Help! I've fallen for a scam, and I just need to hang up. But I guess I shouldn't be surprised because my family's been falling for scams since at least 1877, when those Carver great grandparents migrated to Mars.
Here's an article from the Neligh Independent from January, 1878. (See below.) The editor recounts a trip to the area to visit a homestead. He says the grass rivals Kentucky bluegrass, perfect for fattening cattle, splendid groves of trees, fine meadowlands, four tons of hay per acre, "many others to be had in this immediate neighborhood."
I wonder what kind of commission this guy got for each homestead that was settled. I showed this to Dick Haskin. He laughed and said, "This soil is sand, gravel, and volcanic ash. Nothing grows well here. Nothing."

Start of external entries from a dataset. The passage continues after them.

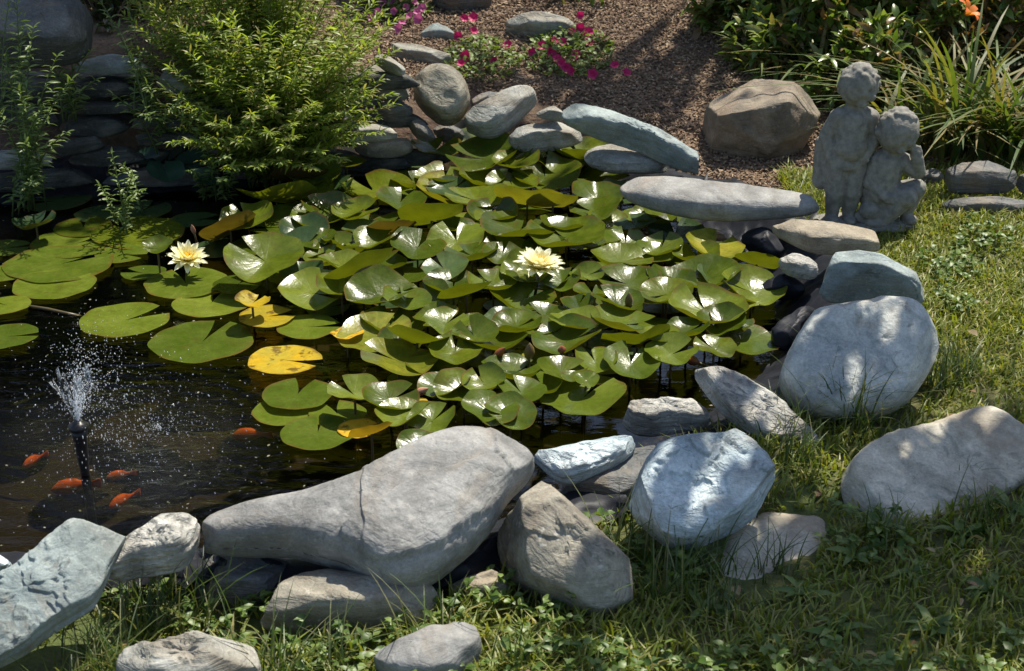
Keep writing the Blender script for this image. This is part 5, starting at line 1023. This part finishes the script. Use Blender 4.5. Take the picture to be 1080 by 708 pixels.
bush('bush', at(1075, 4.8), .30, .25, .6, 2400, MIDLEAF, 'tall leafy bush at the top right corner', 24)
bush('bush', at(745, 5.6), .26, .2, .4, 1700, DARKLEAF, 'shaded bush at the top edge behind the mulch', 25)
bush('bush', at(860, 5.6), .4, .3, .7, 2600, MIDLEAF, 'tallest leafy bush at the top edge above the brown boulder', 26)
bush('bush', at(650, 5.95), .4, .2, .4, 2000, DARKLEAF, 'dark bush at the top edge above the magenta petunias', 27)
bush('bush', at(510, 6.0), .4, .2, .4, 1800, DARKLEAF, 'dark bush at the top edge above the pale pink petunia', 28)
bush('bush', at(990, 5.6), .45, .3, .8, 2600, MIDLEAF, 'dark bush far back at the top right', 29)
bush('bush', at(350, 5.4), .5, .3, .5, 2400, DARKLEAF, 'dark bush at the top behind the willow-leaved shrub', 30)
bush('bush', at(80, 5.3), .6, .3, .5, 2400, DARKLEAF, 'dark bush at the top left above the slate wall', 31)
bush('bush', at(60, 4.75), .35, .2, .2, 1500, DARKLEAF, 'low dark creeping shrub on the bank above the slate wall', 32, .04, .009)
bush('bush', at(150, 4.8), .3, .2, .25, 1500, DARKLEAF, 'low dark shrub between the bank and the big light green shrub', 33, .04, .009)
bush('bush', at(925, 4.5), .22, .12, .3, 1500, MIDLEAF, 'leafy plant filling the space right behind both statue children', 37, .06, .011)
bush('bush', at(830, 4.75), .22, .14, .22, 1300, MIDLEAF, 'short leafy plant between brown boulder and statue', 38, .06, .011)
bush('bush', at(1010, 4.6), .3, .16, .3, 1300, REDLEAF, 'reddish brown withered plant behind the daylilies', 34, .05, .008)
bush('bush', at(120, 4.5), .2, .12, .16, 900, DARKLEAF, 'small dark plant beside the leaning slab at the top left', 35, .035, .008)
bush('bush', at(200, 4.6), .2, .12, .2, 900, DARKLEAF, 'small dark plant behind the left edge of the big light green shrub', 36, .035, .008)
# daylily clumps
def strap(px, py, n_, ln0, label, rs, flower=None):
    c = hit(px, py)
    rg = np.random.default_rng(rs); root = empty('daylily', c); base = np.stack([rg.normal(0, .05, n_), rg.normal(0, .04, n_), np.zeros(n_) - .01], 1)
    V, Fa = blades(base, rg.uniform(0, 2 * math.pi, n_), ln0 * rg.uniform(.5, 1.15, n_), rg.uniform(.005, .0095, n_), rg.uniform(.3, 1.5, n_), seg=9, droop=1.25); mesh('foliage', V, Fa, STRAP, root)
    if flower is not None:
        fl = np.array(flower) - c; V, Fa = tubes_np([[(0, 0, 0), tuple(fl * .5 + np.array([.02, 0, .02])), tuple(fl)]], .003, .002, 5); mesh('flower_stalk', V, Fa, STEM, root)
        fb = empty('flower', fl); fb.parent = root; fb.rotation_euler = (R(20), R(35), 0)
        V = []; Fc = []
        for k in range(6):
            a_ = k * math.pi / 3; b = len(V)
            for i in range(7):
                t_ = i / 6; w2 = .011 * math.sin(math.pi * (t_ * .9 + .08)) ** .7; x_ = .048 * t_; z_ = .03 * math.sin(t_ * 2.2)
                for s_ in (-1, 1): V.append((x_ * math.cos(a_) - s_ * w2 * math.sin(a_), x_ * math.sin(a_) + s_ * w2 * math.cos(a_), z_))
            for i in range(6): Fc.append((b + i * 2, b + i * 2 + 1, b + i * 2 + 3, b + i * 2 + 2))
        mesh('petals', V, Fc, ORANGE, fb)
    tag(root, label, 'daylily', 'daylily clumps behind the lawn')
strap(1010, 168, 110, .5, 'daylily clump with an orange flower above the edging stones', 41, PY(1018, 16, 4.35))
strap(1066, 172, 110, .46, 'yellowing daylily clump at the right edge behind the edging stones', 42)
strap(965, 160, 60, .4, 'arching daylily clump just right of the statue', 43)
strap(1100, 120, 110, .55, 'daylily clump partly cut by the right edge', 44)
strap(905, 60, 40, .3, 'daylily clump deep in the bed above the statue', 45)
strap(1040, 130, 90, .36, 'green daylily clump behind the shaded edging stones', 47)
strap(935, 120, 26, .3, 'sparse daylily clump between the statue heads and dark bush', 48)
strap(825, 78, 60, .24, 'low strap-leaved clump behind the brown boulder', 49)
strap(872, 96, 70, .3, 'strap-leaved clump just behind the standing child statue', 50)
strap(985, 80, 90, .34, 'strap-leaved clump in the middle of the bed right of the statue', 54)
strap(1060, 70, 90, .36, 'strap-leaved clump high at the right edge', 55)
strap(610, 0, 34, .26, 'low strap-leaved clump at the top edge above the petunias', 46)

# ------------------------------------------------------------------ trees that shade the bed and stand in the water's reflection
def tree(c, th, crowns, n, label, rs, ll=.09, lw=.028, cat_='tree', trunk_r=.09, per=26, jit=1.2):
    rg = np.random.default_rng(rs); c = np.array(c, float); root = empty('tree', c); ch = []; L = []
    tot = sum(r_[3] * r_[4] * r_[5] for r_ in crowns); top = np.array([0, 0, th]); tw_ = []
    V, Fc = tube([(0, 0, -.1), (.02, .01, th * .4), (-.03, .02, th * .75), tuple(top)], trunk_r, trunk_r * .6, 12); mesh('trunk', V, Fc, BARK, root)
    for (x, y, z, rx, ry, rz) in crowns:
        cc = np.array([x, y, z]) - c; twig = rx < .06; m_ = 12 if twig else int(n * rx * ry * rz / tot); u = rg.normal(0, 1, (m_, 3)); u /= np.linalg.norm(u, axis=1)[:, None]
        nc = 5 if twig else max(8, m_ // per); cu = rg.normal(0, 1, (nc, 3)); cu /= np.linalg.norm(cu, axis=1)[:, None]; ce = cu * (rg.random(nc) ** .4)[:, None] * np.array([rx, ry, rz]) + cc
        ii = rg.integers(0, nc, m_); Pn = ce[ii] + rg.normal(0, ll * jit, (m_, 3)); D_ = rg.normal(0, 1, (m_, 3)); D_[:, 2] = D_[:, 2] * (.3 if twig else 1) - .2; L.append(leaves(Pn, D_, ll * rg.uniform(.6, 1.2, m_), lw * (1.3 if twig else 1) * rg.uniform(.7, 1.2, m_), .2, .2, rg))
        if twig:
            tw_.append([tuple(cc + np.array([.45, .25, .22])), tuple(cc + np.array([.2, .1, .1])), tuple(cc)]); continue
        ch.append([tuple(top * .7), tuple((top * .9 + cc) / 2 + np.array([0, 0, .15])), tuple(cc)])
        for k in range(0, nc, 3): ch.append([tuple(cc * .8 + top * .2), tuple((cc + ce[k]) / 2), tuple(ce[k])])
    V, Fa = tubes_np(ch, trunk_r * .28, .006, 6); mesh('limbs', V, Fa, BARK, root)
    if tw_:
        mid = np.mean([q_[0] for q_ in tw_], 0); bough = [[tuple(top * .8), tuple((top + mid) / 2 + np.array([0, 0, .25])), tuple(mid)]] + [[tuple(mid), tuple((mid + np.array(q_[0])) / 2 + np.array([0, 0, .04])), q_[0]] for q_ in tw_[::2]]
        V, Fa = cat([tubes_np(tw_, .003, .0015, 5), tubes_np(bough, .009, .003, 5)]); mesh('twigs', V, Fa, BARK, root)
    V, Fa = cat(L); mesh('crown', V, Fa, TREELEAF, root); tag(root, label, cat_)
def tow(p, t_): p = np.array(p); q_ = p + np.array(SDIR) * t_; return q_
# dappled shade: boughs placed up-sun of what they shade, well above the frame
sh = []
# small twig ends whose shade falls on the right-hand rocks
for px, py in [(868, 332), (895, 348), (922, 338), (945, 332), (930, 368), (955, 388), (945, 412), (858, 362), (884, 374), (846, 392), (968, 404), (872, 418), (985, 350), (910, 392),
               (702, 498), (722, 484), (715, 542), (792, 522), (968, 470), (984, 502), (1004, 472), (1024, 458), (1062, 470),
               (940, 532), (1085, 455), (930, 480), (640, 568), (652, 622), (792, 432), (762, 410), (915, 560), (780, 590), (830, 570)]:
    q_ = tow(P(px, py, .18), 1.7); sh.append((q_[0], q_[1], q_[2], .034, .034, .03))
for (px, py, z, t_, rx, rz) in [(930, 625, .05, 2.6, .3, .17), (1060, 610, .05, 2.6, .3, .17), (800, 665, .05, 2.6, .2, .15), (1130, 500, .1, 2.6, .22, .12), (700, 640, .05, 2.6, .12, .12), (880, 680, .05, 2.6, .25, .15)]:
    q_ = tow(P(px, py, z), t_); sh.append((q_[0], q_[1], q_[2], rx, rx, rz))
tree((3.1, 4.6, tz(3.1, 4.6)), 2.6, sh, 1050, 'small spreading tree over the right side of the lawn', 51, .06, .024, per=9, jit=.45)
sh = []
for (px, py, z, t_, rx, rz) in [(0, 30, .4, 3.2, .42, .3), (20, 120, .25, 3.2, .36, .3), (70, 170, .1, 3.2, .3, .3), (10, 200, .05, 3.2, .3, .25)]:
    q_ = tow(P(px, py, z), t_); sh.append((q_[0], q_[1], q_[2], rx, rx * .8, rz))
sh += [(-2.2, 7.4, 3.6, 1.1, .9, 1.1), (-.9, 7.8, 4.2, 1.0, .9, 1.2)]
tree((-1.9, 7.4, tz(-1.9, 7.4)), 3.4, sh, 22000, 'leafy tree beyond the slate wall', 52, .1, .032)
sh = []
for (px, py, z, t_, rx, rz) in [(680, 45, .35, 3.0, .22, .2), (640, 20, .4, 3.0, .25, .2), (720, 20, .4, 3.0, .25, .2)]:
    q_ = tow(P(px, py, z), t_); sh.append((q_[0], q_[1], q_[2], rx, rx, rz))
sh += [(2.6, 8.6, 3.4, .9, .8, 1.1)]
tree((2.5, 8.4, tz(2.5, 8.4)), 3.0, sh, 9000, 'leafy tree beyond the back bed', 53, .09, .03)
k = 0
for (x, y, h_, rx) in [(-7.5, 10.5, 4.2, 2.0), (-5.0, 9.8, 4.2, 1.7), (-2.9, 10.4, 4.6, 1.6), (-.9, 10.2, 4.0, 1.0), (3.4, 10.5, 4.0, 1.2), (5.4, 9.6, 4.2, 1.8), (8.2, 9.0, 4.0, 1.8)]:
    k += 1; z = tz(x, y)
    tree((x, y, z), h_ * .6, [(x, y, z + h_ * .62, rx, 1.1, h_ * .42), (x + .4, y - .2, z + h_ * .95, rx * .7, .9, h_ * .3), (x - .3, y - .3, z + 1.0, rx, .9, 1.0)], 9000,
         ['leftmost', 'second from left', 'third from left', 'fourth from left', 'fifth from left', 'sixth from left', 'rightmost'][k - 1] + ' of the dense trees far behind the garden', 60 + k, .17, .06)
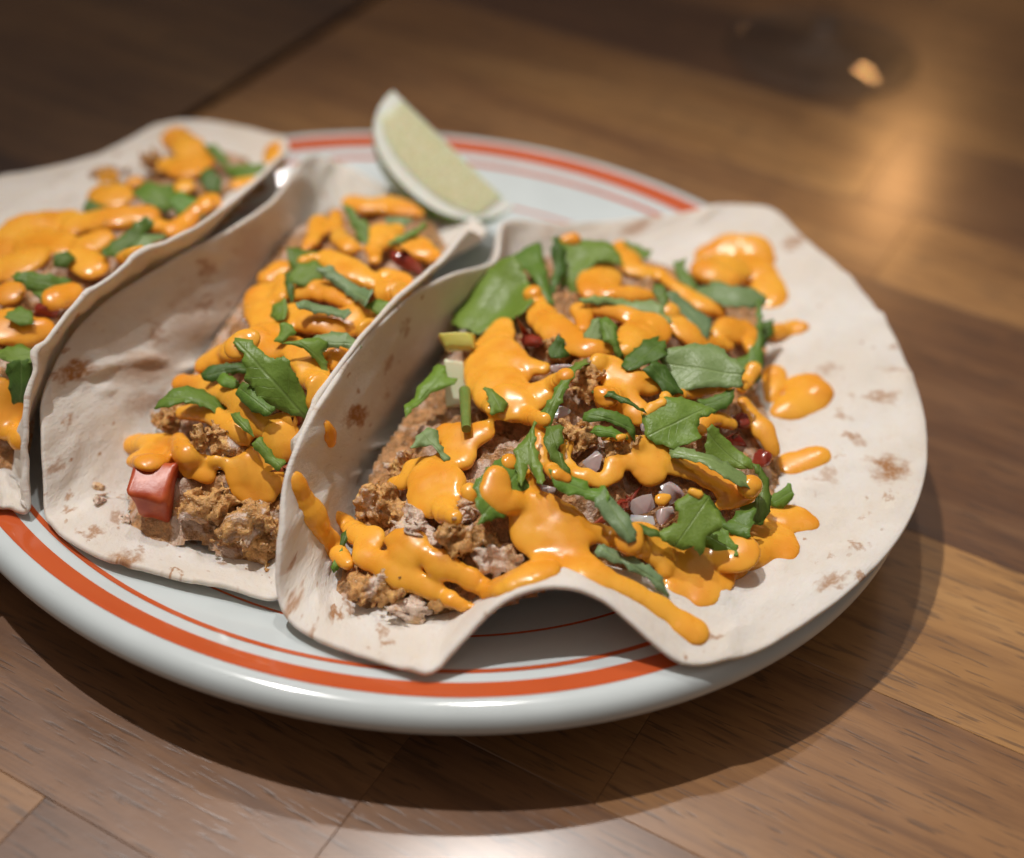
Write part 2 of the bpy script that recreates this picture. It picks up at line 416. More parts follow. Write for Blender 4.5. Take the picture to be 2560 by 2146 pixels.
# ------------------------------------------------------------------ tortillas (thin plate spline through measured points)
def tps_fit(uv, xyz, lam=1e-3):
    n = len(uv); d2 = ((uv[:, None]-uv[None])**2).sum(-1); Kk = .5*d2*np.log(d2+1e-12)
    A = np.zeros((n+3, n+3)); A[:n, :n] = Kk+lam*np.eye(n); A[:n, n] = 1; A[:n, n+1:] = uv; A[n, :n] = 1; A[n+1:, :n] = uv.T
    b = np.zeros((n+3, xyz.shape[1])); b[:n] = xyz
    return np.linalg.solve(A, b), uv
def tps_eval(fit, q):
    W, uv = fit; out = []
    for c in np.array_split(q, max(1, len(q)//4000)):
        d2 = ((c[:, None]-uv[None])**2).sum(-1); Kk = .5*d2*np.log(d2+1e-12)
        out.append(Kk@W[:len(uv)]+W[len(uv)]+c@W[len(uv)+1:])
    return np.concatenate(out)
def make_tortilla(rim, inner, seed, thick=.0015):
    uv = []; P = []
    for (x, y, z, th) in rim:
        uv.append((math.cos(math.radians(th)), math.sin(math.radians(th)))); P.append(dat(x, y, z))
    for (x, y, z, u, v) in inner: uv.append((u, v)); P.append(dat(x, y, z))
    fit = tps_fit(np.array(uv), np.array(P), 4e-4)
    NR, NA = 56, 260
    rr = np.linspace(0, 1, NR+1)[1:]; th = np.linspace(0, 2*np.pi, NA, endpoint=False)
    q = [(0, 0)]
    for r in rr:
        wob = 1+.012*np.array([noise.noise(Vector((math.cos(t)*2.2, math.sin(t)*2.2, seed*5.3))) for t in th])*(r**6)
        q += list(zip(r*wob*np.cos(th), r*wob*np.sin(th)))
    q = np.array(q); S = tps_eval(fit, q)
    xr = S[:, 0]*math.cos(PTH)+S[:, 1]*math.sin(PTH); yr = -S[:, 0]*math.sin(PTH)+S[:, 1]*math.cos(PTH)
    rho = np.hypot(xr/PA, yr/PB); zmin = plate_z(np.clip(rho, 0, .96))+.0017; ov = zmin-S[:, 2]
    S[:, 2] += np.where(rho < 1.03, np.where(ov > .003, ov, np.maximum(0, (ov+.003))**2/.012), 0)
    f = [(0, 1+j, 1+(j+1) % NA) for j in range(NA)]
    for i in range(NR-1):
        for j in range(NA):
            k = (j+1) % NA; a = 1+i*NA; f.append((a+j, a+NA+j, a+NA+k, a+k))
    me = pydata('tmp', S, f); N = np.zeros((len(S), 3)); me.vertices.foreach_get('co', np.zeros(len(S)*3))
    nn = np.zeros(len(S)*3); me.vertex_normals.foreach_get('vector', nn); N = nn.reshape(-1, 3)
    bpy.data.meshes.remove(me)
    if N[:, 2].mean() < 0: N = -N; f = [g[::-1] for g in f]
    lump = np.array([noise.fractal(Vector((a*5, b*5, seed*9.1)), 1.0, 2.0, 3) for a, b in q])*.0009
    lump += np.array([max(0, noise.noise(Vector((a*11, b*11, seed*4.7)))-.22) for a, b in q])*.0030
    top = S+N*(thick/2+lump)[:, None]; bot = S+N*(-thick/2+lump*.6)[:, None]
    n = len(S); V = list(top)+list(bot); F = list(f)+[tuple(n+i for i in g[::-1]) for g in f]
    rim0 = 1+(NR-1)*NA
    # rounded edge
    rad = S[rim0:]-S[rim0-NA:rim0]; rad /= np.linalg.norm(rad, axis=1)[:, None]
    m1 = top[rim0:]+rad*thick*.30-N[rim0:]*thick*.12; m2 = (top[rim0:]+bot[rim0:])/2+rad*thick*.45; m3 = bot[rim0:]+rad*thick*.30+N[rim0:]*thick*.12
    b0 = len(V); V += list(m1)+list(m2)+list(m3)
    flip = F[len(f)-1]
    rows = [list(range(rim0, rim0+NA)), list(range(b0, b0+NA)), list(range(b0+NA, b0+2*NA)), list(range(b0+2*NA, b0+3*NA)), list(range(n+rim0, n+rim0+NA))]
    for a, b in zip(rows[:-1], rows[1:]):
        for j in range(NA):
            k = (j+1) % NA; F.append((a[j], b[j], b[k], a[k]))
    me = pydata('tortilla', V, F)
    bm = bmesh.new(); bm.from_mesh(me); bmesh.ops.recalc_face_normals(bm, faces=bm.faces); bm.to_mesh(me); bm.free()
    qq = np.zeros((len(V), 3)); qq[:n, :2] = q; qq[n:2*n, :2] = q+7.3; e = q[rim0:]
    for k in range(3): qq[b0+k*NA:b0+(k+1)*NA, :2] = e*(1.0)
    vec_attr(me, 'disc', qq)
    bvh = BVHTree.FromPolygons([Vector(p) for p in top], [g for g in f])
    return me, bvh, q, f

RIM3 = [(890,1375,.028,-105),(820,1364,.0275,-113),(740,1345,.026,-122),(650,1310,.0255,-135),(585,1255,.026,-147),(572,1200,.030,-153),(570,1130,.036,-159),(590,980,.047,-168),(640,850,.054,-178),(740,705,.057,172),(850,600,.056,161),(940,560,.052,151),(1010,540,.047,142),
        (1030,462,.037,130),(1150,462,.031,116),(1300,452,.0305,100),(1400,440,.0310,90),(1480,424,.0325,80),(1570,430,.0325,70),(1645,485,.0315,58),(1750,585,.0305,42),(1840,720,.0305,22),(1888,850,.0305,5),(1894,950,.0305,-7),(1862,1060,.0300,-20),(1750,1205,.0295,-40),(1600,1310,.029,-55),(1480,1358,.029,-66),(1400,1362,.0300,-72),(1330,1310,.0345,-77),(1240,1232,.0400,-83),(1130,1202,.0425,-89),(1040,1228,.0400,-94),(970,1290,.0335,-99)]
IN3 = [(690,1190,.0205,-.52,-.62),(790,960,.0180,-.50,-.15),(1000,650,.0180,-.42,.42),(640,1060,.0340,-.80,-.40),(720,880,.0380,-.80,0),(900,680,.0370,-.74,.42),(1150,1000,.0165,0,-.2),(1250,800,.0165,.1,.1),(1250,620,.0190,.05,.5),(1500,900,.0230,.45,.0),(1700,880,.0290,.74,.0),(1600,1120,.0280,.5,-.45),(1650,650,.0290,.62,.45),(1000,1200,.0230,-.15,-.72),(1120,1150,.0345,-.01,-.82),(1300,1180,.033,.13,-.70)]
RIM2 = [(104,1066,.0255,-143),(98,1000,.030,-150),(90,900,.038,-160),(94,800,.045,-170),(134,716,.050,-178),(178,656,.052,175),(267,585,.054,166),(398,511,.055,153),(490,463,.053,144),(570,402,.049,134),(607,340,.042,124),(640,322,.036,115),(690,335,.030,103),(770,375,.027,88),(900,425,.026,68),(990,465,.033,48),(985,490,.046,36),(962,480,.053,28),(920,522,.056,19),(850,584,.058,6),(745,686,.058,-12),(650,824,.054,-29),(606,940,.046,-44),(592,1060,.034,-60),(600,1170,.024,-74),(575,1222,.0225,-82),(470,1206,.0225,-95),(300,1172,.0245,-115),(178,1128,.0260,-132)]
IN2 = [(220,850,.0330,-.74,-.28),(330,1080,.0190,-.35,-.62),(500,1130,.0180,0,-.70),(430,900,.0170,-.30,-.25),(560,850,.0165,0,-.2),(640,700,.0165,.0,.15),(740,520,.0175,.0,.58),(650,560,.0190,-.30,.45),(420,650,.0370,-.74,.25),(560,490,.0360,-.66,.55),(640,960,.0270,.48,-.35),(760,700,.0330,.70,.05),(880,560,.0340,.62,.45)]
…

So, back in Wisconsin, some excitable farmer reads a glowing article like this, and then he goes around to his relatives and neighbors and gets them all worked up about Nebraska. Free land. Tons of hay per acre. Fat cattle. And they all get scammed into moving to Mars.
The article goes on to mention several homesteaders, including Wallace Haskin and Mr. Carver. The Mr. Carver in this article was Sina's grandpa. That's Melody's two times great grandpa. And despite the bad soil, he did figure out how to scrape a living out of his homestead. But, it appears that it was a constant scrape.
We know a few things about Cyrus Carver and his wife Mary from old newspapers. We know that in Mars they were called Grandma and Grandpa Carver, that sometimes they were called out in the middle of the night to help care for the sick, and that he donated part of his land to be the first cemetery.
These old newspapers weren't available for Melody to search back in 7th grade. They've been scanned in recent years and put online, some of them just in the last couple of years. And when Melody was in seventh grade, we also didn't know each other. I was aware of her mom, but really only as a name on a piece of paper.
And sometimes with family history, that's really all you have to start out with, a name on a page. And for some people, it seems like that's the whole goal, a collection of as many connected names as possible, going back as far as possible, and maybe highlighting as many connections to famous people as possible.
But we're still trying to understand just a few people a couple of generations back. And honestly, we want to know a lot more than just a name on a page.